» **Task requirements**: Extract everything from the first line through the line with "1.338)], .003), 'trim_18', M['dark_slot'])", both ends included, except for any pictures.

» **Source material**:
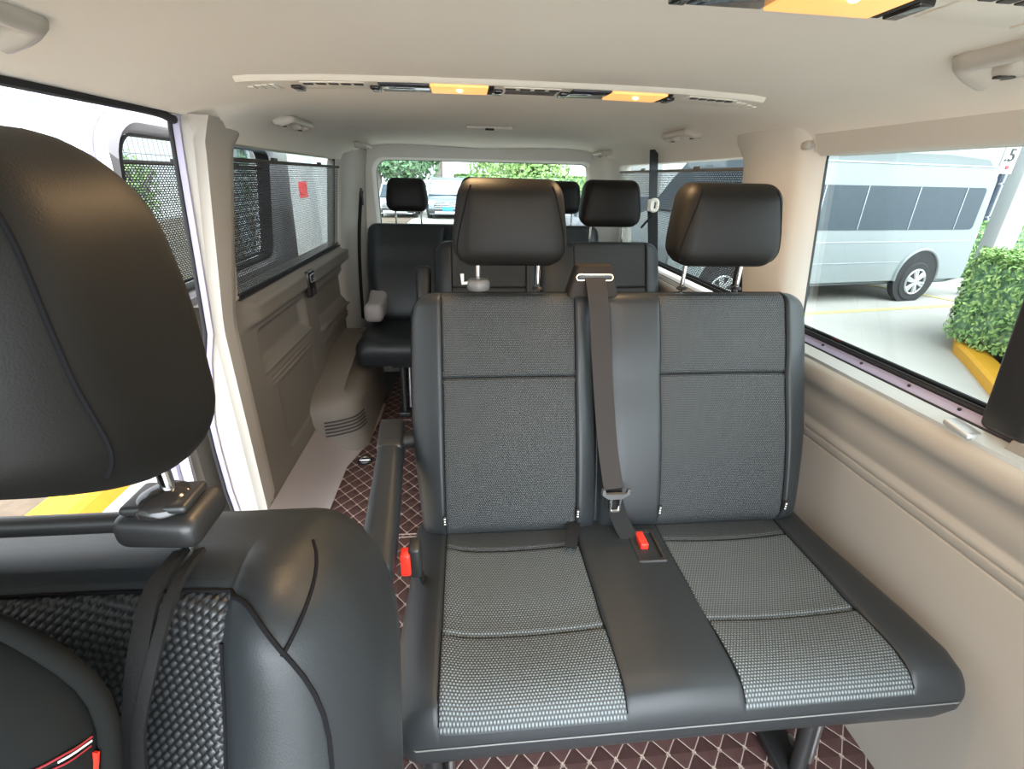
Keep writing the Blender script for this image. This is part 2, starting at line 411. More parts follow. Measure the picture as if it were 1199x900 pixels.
# beige header strip above the right window
struct(MB().loft([[(x, y, z) for x, z in ((.722, 1.335), (.716, 1.325), (.735, 1.284), (.745, 1.277), (.80, 1.277), (.80, 1.335))] for y in (-.5, 1.175)]), 'trim_17', M['pillar_lit'], smooth=40)
struct(MB().tube([(.7165, -.5, 1.338), (.7165, 1.20, 1.338)], .003), 'trim_18', M['dark_slot'])

# ---- rear quarter panel, left: relief panel with pockets
def rr(y, z, y0, y1, z0, z1, s_=.02):
    return sm((y - y0) / s_) * sm((y1 - y) / s_) * sm((z - z0) / s_) * sm((z1 - z) / s_)
def wl(y, z):
    x = xin(z)
    x -= .028 * sm((z - .74) / .03) * sm((.845 - z) / .03) * sm((y - 1.47) / .12)
    sl = .0
    x += .030 * rr(y, z + .0 * (y - 1.6), 1.585, 2.10, .585, .735, .035)               # door pocket
    x += -.010 * rr(y, z, 1.585, 2.12, .565, .590, .012)
    x += -.022 * rr(y, z, 2.24, 2.95, .50, .545, .03) + .02 * rr(y, z, 2.24, 2.95, .545, .72, .04)
    for k in (.548, .530, .512):
        x += -.006 * math.exp(-((z - k) / .0045) ** 2) * sm((y - 1.60) / .02) * sm((2.13 - y) / .02)
    for k in (.478, .460):
        x += -.006 * math.exp(-((z - k) / .0045) ** 2) * sm((y - 2.26) / .02) * sm((2.95 - y) / .02)
    x += .006 * rr(y, z, 1.66, 2.10, .22, .50, .012)
    x += .010 * rr(y, z, 2.30, 2.95, .25, .45, .012)
    x += -.035 * sm((.20 - z) / .14)
    return x
ys = lin(1.40, 3.10, 130); zs = lin(-.03, .850, 130)
q = MB().grid(lambda y, z: (-wl(y, z), y, z), ys, zs)
nb = len(q.v)
q.add([(-.90, 1.42, -.3), (-.90, 3.10, -.3), (-.90, 3.10, .85), (-.90, 1.42, .85), (-.80, 1.42, .85), (-.80, 3.10, .85)], [(0, 1, 2, 3), (3, 2, 5, 4)])
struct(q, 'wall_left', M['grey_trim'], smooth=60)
m_ = MB(); m_.tube([(-.815, 1.50, .853), (-.815, 2.80, .853)], .007); m_.tube([(-.800, 1.50, .851), (-.800, 2.80, .851)], .004)
struct(m_, 'trim_19', M['rubber'])
# left front wall and B pillar (beside the camera)
struct(MB().loft([[(-x, y, z) for x, z in ((.80, -.02), (.81, .82), (.90, .82), (.90, -.3))] for y in (-.55, .30)]), 'wall_front_left', M['grey_trim'], smooth=30)
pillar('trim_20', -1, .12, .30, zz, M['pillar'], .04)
window(4, -1, -.5, .14)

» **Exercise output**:
Keep writing the Blender script for this image. This is part 2, starting at line 411. More parts follow. Measure the picture as if it were 1199x900 pixels.
# beige header strip above the right window
struct(MB().loft([[(x, y, z) for x, z in ((.722, 1.335), (.716, 1.325), (.735, 1.284), (.745, 1.277), (.80, 1.277), (.80, 1.335))] for y in (-.5, 1.175)]), 'trim_17', M['pillar_lit'], smooth=40)
struct(MB().tube([(.7165, -.5, 1.338), (.7165, 1.20, 1.338)], .003), 'trim_18', M['dark_slot'])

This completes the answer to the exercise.